> _Given instruction_
Leave out the pictures and transcribe everything else exactly.

> _Data excerpt_
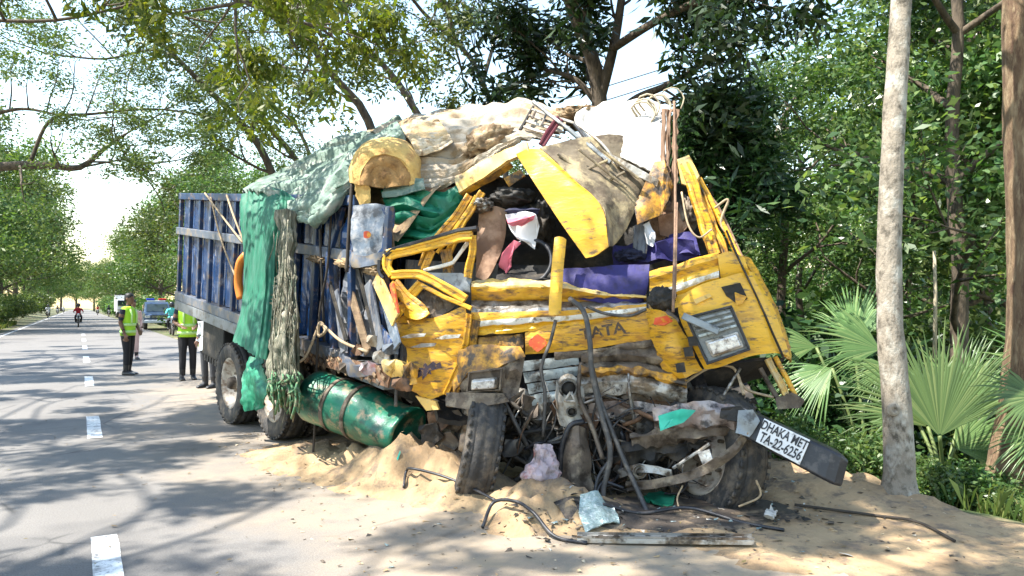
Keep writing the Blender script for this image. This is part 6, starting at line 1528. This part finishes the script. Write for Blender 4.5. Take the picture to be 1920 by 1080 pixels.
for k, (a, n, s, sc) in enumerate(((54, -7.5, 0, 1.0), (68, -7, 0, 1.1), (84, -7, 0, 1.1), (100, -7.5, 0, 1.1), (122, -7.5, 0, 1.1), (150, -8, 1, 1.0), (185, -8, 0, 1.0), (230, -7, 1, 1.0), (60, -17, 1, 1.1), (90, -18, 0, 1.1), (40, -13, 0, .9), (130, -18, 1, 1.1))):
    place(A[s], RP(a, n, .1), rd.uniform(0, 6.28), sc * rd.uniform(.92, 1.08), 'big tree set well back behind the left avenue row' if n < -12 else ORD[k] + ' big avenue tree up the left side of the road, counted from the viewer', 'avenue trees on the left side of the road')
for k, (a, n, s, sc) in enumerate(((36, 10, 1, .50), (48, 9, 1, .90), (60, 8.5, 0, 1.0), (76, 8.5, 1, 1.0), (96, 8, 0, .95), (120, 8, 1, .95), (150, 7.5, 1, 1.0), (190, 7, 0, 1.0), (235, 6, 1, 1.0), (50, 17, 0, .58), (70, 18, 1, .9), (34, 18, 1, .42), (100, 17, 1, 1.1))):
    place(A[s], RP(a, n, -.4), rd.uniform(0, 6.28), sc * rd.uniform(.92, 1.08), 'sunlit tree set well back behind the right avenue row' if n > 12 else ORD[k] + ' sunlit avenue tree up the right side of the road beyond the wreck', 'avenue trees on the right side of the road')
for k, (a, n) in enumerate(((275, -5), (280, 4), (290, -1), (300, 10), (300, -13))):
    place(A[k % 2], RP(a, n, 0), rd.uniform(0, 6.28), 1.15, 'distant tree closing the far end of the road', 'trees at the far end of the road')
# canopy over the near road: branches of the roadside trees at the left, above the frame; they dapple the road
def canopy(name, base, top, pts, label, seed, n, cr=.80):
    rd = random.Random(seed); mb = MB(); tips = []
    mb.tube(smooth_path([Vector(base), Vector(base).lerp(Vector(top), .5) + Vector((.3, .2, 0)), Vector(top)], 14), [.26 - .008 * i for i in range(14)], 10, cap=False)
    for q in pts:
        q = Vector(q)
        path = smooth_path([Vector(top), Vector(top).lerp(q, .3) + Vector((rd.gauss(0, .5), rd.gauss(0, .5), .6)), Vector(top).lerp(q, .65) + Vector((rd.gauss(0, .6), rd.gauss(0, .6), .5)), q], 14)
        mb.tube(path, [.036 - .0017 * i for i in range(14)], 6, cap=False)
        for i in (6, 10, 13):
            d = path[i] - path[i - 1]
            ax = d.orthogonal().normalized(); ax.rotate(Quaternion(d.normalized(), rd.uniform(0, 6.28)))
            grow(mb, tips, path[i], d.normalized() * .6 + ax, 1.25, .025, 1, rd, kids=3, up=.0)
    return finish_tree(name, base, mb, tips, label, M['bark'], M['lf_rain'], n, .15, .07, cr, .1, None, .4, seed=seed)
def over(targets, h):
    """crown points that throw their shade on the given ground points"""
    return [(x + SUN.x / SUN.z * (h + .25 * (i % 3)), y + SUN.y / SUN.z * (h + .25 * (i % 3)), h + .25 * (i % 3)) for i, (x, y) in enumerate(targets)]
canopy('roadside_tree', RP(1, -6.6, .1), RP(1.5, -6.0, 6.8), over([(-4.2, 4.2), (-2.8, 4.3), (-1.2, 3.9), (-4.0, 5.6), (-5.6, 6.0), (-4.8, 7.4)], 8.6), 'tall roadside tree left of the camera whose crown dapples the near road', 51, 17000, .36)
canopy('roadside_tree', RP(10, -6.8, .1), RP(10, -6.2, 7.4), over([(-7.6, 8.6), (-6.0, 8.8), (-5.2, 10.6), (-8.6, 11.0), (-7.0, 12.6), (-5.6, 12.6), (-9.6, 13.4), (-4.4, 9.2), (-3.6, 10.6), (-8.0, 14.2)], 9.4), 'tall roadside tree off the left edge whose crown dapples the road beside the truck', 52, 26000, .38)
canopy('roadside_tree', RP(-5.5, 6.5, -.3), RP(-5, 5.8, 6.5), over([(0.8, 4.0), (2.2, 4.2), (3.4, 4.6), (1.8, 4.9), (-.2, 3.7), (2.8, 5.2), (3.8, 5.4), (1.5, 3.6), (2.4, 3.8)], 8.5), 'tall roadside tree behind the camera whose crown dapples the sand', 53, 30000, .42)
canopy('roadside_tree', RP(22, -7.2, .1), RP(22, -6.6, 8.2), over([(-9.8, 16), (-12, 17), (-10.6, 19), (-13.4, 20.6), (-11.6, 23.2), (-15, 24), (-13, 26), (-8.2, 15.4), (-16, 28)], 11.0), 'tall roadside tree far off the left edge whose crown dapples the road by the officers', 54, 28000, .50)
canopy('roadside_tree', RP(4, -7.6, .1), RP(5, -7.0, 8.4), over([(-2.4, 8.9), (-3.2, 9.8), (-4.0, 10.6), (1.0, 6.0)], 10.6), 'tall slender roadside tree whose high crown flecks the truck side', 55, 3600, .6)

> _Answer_
Keep writing the Blender script for this image. This is part 6, starting at line 1528. This part finishes the script. Write for Blender 4.5. Take the picture to be 1920 by 1080 pixels.
for k, (a, n, s, sc) in enumerate(((54, -7.5, 0, 1.0), (68, -7, 0, 1.1), (84, -7, 0, 1.1), (100, -7.5, 0, 1.1), (122, -7.5, 0, 1.1), (150, -8, 1, 1.0), (185, -8, 0, 1.0), (230, -7, 1, 1.0), (60, -17, 1, 1.1), (90, -18, 0, 1.1), (40, -13, 0, .9), (130, -18, 1, 1.1))):
    place(A[s], RP(a, n, .1), rd.uniform(0, 6.28), sc * rd.uniform(.92, 1.08), 'big tree set well back behind the left avenue row' if n < -12 else ORD[k] + ' big avenue tree up the left side of the road, counted from the viewer', 'avenue trees on the left side of the road')
for k, (a, n, s, sc) in enumerate(((36, 10, 1, .50), (48, 9, 1, .90), (60, 8.5, 0, 1.0), (76, 8.5, 1, 1.0), (96, 8, 0, .95), (120, 8, 1, .95), (150, 7.5, 1, 1.0), (190, 7, 0, 1.0), (235, 6, 1, 1.0), (50, 17, 0, .58), (70, 18, 1, .9), (34, 18, 1, .42), (100, 17, 1, 1.1))):
    place(A[s], RP(a, n, -.4), rd.uniform(0, 6.28), sc * rd.uniform(.92, 1.08), 'sunlit tree set well back behind the right avenue row' if n > 12 else ORD[k] + ' sunlit avenue tree up the right side of the road beyond the wreck', 'avenue trees on the right side of the road')
for k, (a, n) in enumerate(((275, -5), (280, 4), (290, -1), (300, 10), (300, -13))):
    place(A[k % 2], RP(a, n, 0), rd.uniform(0, 6.28), 1.15, 'distant tree closing the far end of the road', 'trees at the far end of the road')
# canopy over the near road: branches of the roadside trees at the left, above the frame; they dapple the road
def canopy(name, base, top, pts, label, seed, n, cr=.80):
    rd = random.Random(seed); mb = MB(); tips = []
    mb.tube(smooth_path([Vector(base), Vector(base).lerp(Vector(top), .5) + Vector((.3, .2, 0)), Vector(top)], 14), [.26 - .008 * i for i in range(14)], 10, cap=False)
    for q in pts:
        q = Vector(q)
        path = smooth_path([Vector(top), Vector(top).lerp(q, .3) + Vector((rd.gauss(0, .5), rd.gauss(0, .5), .6)), Vector(top).lerp(q, .65) + Vector((rd.gauss(0, .6), rd.gauss(0, .6), .5)), q], 14)
        mb.tube(path, [.036 - .0017 * i for i in range(14)], 6, cap=False)
        for i in (6, 10, 13):
            d = path[i] - path[i - 1]
            ax = d.orthogonal().normalized(); ax.rotate(Quaternion(d.normalized(), rd.uniform(0, 6.28)))
            grow(mb, tips, path[i], d.normalized() * .6 + ax, 1.25, .025, 1, rd, kids=3, up=.0)
    return finish_tree(name, base, mb, tips, label, M['bark'], M['lf_rain'], n, .15, .07, cr, .1, None, .4, seed=seed)
def over(targets, h):
    """crown points that throw their shade on the given ground points"""
    return [(x + SUN.x / SUN.z * (h + .25 * (i % 3)), y + SUN.y / SUN.z * (h + .25 * (i % 3)), h + .25 * (i % 3)) for i, (x, y) in enumerate(targets)]
canopy('roadside_tree', RP(1, -6.6, .1), RP(1.5, -6.0, 6.8), over([(-4.2, 4.2), (-2.8, 4.3), (-1.2, 3.9), (-4.0, 5.6), (-5.6, 6.0), (-4.8, 7.4)], 8.6), 'tall roadside tree left of the camera whose crown dapples the near road', 51, 17000, .36)
canopy('roadside_tree', RP(10, -6.8, .1), RP(10, -6.2, 7.4), over([(-7.6, 8.6), (-6.0, 8.8), (-5.2, 10.6), (-8.6, 11.0), (-7.0, 12.6), (-5.6, 12.6), (-9.6, 13.4), (-4.4, 9.2), (-3.6, 10.6), (-8.0, 14.2)], 9.4), 'tall roadside tree off the left edge whose crown dapples the road beside the truck', 52, 26000, .38)
canopy('roadside_tree', RP(-5.5, 6.5, -.3), RP(-5, 5.8, 6.5), over([(0.8, 4.0), (2.2, 4.2), (3.4, 4.6), (1.8, 4.9), (-.2, 3.7), (2.8, 5.2), (3.8, 5.4), (1.5, 3.6), (2.4, 3.8)], 8.5), 'tall roadside tree behind the camera whose crown dapples the sand', 53, 30000, .42)
canopy('roadside_tree', RP(22, -7.2, .1), RP(22, -6.6, 8.2), over([(-9.8, 16), (-12, 17), (-10.6, 19), (-13.4, 20.6), (-11.6, 23.2), (-15, 24), (-13, 26), (-8.2, 15.4), (-16, 28)], 11.0), 'tall roadside tree far off the left edge whose crown dapples the road by the officers', 54, 28000, .50)
canopy('roadside_tree', RP(4, -7.6, .1), RP(5, -7.0, 8.4), over([(-2.4, 8.9), (-3.2, 9.8), (-4.0, 10.6), (1.0, 6.0)], 10.6), 'tall slender roadside tree whose high crown flecks the truck side', 55, 3600, .6)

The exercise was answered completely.